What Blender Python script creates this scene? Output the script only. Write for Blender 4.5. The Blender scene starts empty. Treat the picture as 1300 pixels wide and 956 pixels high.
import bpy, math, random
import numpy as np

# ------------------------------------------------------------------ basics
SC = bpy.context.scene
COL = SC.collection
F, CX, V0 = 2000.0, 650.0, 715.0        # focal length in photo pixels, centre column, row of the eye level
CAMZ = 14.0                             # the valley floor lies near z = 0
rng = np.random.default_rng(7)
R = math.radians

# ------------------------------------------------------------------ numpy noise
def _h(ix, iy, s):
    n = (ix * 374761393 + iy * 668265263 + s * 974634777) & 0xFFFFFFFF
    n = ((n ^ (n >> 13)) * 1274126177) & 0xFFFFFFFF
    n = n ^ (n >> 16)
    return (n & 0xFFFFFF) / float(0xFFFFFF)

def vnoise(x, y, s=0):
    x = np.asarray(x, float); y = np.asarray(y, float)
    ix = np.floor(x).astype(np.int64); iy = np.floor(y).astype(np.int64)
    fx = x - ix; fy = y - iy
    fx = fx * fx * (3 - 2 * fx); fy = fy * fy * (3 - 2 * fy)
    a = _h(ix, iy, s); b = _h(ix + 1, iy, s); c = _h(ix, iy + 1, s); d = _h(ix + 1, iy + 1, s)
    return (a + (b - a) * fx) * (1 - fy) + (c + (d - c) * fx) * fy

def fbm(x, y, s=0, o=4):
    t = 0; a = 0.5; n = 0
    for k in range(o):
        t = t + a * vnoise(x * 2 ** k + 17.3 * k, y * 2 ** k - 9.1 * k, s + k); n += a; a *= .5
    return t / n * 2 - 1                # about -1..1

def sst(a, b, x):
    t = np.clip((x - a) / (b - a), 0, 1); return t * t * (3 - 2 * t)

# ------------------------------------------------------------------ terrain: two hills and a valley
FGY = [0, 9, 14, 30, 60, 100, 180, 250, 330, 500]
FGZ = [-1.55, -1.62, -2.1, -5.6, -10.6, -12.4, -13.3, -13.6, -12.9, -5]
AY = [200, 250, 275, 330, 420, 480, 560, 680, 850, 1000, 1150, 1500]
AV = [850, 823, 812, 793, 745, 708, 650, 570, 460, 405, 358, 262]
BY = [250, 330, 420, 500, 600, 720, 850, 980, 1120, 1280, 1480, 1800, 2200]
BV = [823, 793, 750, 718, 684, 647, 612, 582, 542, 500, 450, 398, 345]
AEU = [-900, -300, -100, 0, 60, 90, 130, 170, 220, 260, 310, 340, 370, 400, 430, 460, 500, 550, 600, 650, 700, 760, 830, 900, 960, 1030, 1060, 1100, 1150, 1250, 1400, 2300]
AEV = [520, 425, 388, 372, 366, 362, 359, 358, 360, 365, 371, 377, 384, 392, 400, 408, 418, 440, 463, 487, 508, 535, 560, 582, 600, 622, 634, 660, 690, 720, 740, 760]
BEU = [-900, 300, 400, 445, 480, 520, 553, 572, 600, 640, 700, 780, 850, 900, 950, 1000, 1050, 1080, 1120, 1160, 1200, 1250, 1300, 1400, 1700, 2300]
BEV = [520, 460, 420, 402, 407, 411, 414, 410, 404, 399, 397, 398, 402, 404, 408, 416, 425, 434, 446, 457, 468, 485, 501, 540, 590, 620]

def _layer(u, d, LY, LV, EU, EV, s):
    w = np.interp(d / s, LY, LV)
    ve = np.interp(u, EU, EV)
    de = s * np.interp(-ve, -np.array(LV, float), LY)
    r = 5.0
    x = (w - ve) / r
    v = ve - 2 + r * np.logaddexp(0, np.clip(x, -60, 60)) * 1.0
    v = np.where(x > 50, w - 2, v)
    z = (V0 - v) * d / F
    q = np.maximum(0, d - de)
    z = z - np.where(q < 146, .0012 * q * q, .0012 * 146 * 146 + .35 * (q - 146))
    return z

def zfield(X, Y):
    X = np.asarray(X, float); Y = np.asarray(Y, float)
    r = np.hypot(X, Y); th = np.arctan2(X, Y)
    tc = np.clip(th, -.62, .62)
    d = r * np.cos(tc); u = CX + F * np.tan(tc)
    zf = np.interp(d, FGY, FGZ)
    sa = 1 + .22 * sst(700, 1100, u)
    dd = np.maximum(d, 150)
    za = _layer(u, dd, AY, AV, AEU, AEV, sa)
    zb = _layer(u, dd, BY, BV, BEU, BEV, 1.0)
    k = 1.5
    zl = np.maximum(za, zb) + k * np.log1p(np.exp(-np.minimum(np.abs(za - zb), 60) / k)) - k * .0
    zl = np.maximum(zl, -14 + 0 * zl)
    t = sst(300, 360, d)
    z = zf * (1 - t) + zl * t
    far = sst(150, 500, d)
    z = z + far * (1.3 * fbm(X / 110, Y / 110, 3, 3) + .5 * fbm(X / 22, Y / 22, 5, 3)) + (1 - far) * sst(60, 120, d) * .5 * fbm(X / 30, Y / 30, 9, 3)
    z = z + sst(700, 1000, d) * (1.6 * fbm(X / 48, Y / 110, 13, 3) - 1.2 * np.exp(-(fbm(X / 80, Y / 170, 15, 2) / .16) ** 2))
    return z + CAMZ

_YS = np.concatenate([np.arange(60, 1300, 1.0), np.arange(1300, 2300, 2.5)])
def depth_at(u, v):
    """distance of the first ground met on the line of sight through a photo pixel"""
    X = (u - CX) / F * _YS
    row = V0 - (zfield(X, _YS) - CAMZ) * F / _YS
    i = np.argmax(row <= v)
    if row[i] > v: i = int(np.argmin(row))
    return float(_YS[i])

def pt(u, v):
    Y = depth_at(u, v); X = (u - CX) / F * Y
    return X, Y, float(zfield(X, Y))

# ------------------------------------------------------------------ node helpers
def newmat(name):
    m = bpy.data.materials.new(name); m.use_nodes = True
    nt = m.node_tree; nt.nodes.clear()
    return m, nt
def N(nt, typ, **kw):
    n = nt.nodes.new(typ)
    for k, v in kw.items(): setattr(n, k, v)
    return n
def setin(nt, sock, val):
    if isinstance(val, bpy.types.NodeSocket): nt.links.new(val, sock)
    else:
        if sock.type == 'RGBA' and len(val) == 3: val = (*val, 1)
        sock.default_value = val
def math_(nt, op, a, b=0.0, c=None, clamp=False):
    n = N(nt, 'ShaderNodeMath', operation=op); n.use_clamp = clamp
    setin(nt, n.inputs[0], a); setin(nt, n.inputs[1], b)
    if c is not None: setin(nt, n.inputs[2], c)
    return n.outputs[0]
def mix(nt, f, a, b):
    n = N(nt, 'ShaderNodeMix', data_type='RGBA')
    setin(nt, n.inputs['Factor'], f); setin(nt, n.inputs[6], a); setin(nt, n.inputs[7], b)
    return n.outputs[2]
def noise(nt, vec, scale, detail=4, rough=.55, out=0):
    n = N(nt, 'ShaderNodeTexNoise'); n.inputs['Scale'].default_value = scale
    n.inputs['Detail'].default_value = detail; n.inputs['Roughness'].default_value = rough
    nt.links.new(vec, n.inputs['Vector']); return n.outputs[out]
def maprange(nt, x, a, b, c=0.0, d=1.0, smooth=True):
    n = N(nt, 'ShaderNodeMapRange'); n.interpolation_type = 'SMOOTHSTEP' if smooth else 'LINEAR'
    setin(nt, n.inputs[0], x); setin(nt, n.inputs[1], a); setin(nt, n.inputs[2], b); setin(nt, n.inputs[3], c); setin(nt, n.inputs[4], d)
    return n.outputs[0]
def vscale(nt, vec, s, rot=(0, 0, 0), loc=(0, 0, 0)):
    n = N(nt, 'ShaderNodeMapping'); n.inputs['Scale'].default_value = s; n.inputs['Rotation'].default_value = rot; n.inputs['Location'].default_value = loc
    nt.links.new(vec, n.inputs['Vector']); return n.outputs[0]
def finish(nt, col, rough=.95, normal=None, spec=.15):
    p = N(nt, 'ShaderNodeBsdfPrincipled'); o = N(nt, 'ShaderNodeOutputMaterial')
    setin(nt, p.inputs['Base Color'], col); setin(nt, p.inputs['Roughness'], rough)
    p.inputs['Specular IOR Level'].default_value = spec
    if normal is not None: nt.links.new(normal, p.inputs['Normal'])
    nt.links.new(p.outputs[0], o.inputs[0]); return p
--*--
Begin with the first line of the listing and copy exactly through the line that contains "import numpy as np", please, keeping both ends and leaving out everything after.

| Answer to the task |
What Blender Python script creates this scene? Output the script only. Write for Blender 4.5. The Blender scene starts empty. Treat the picture as 1300 pixels wide and 956 pixels high.
import bpy, math, random
import numpy as np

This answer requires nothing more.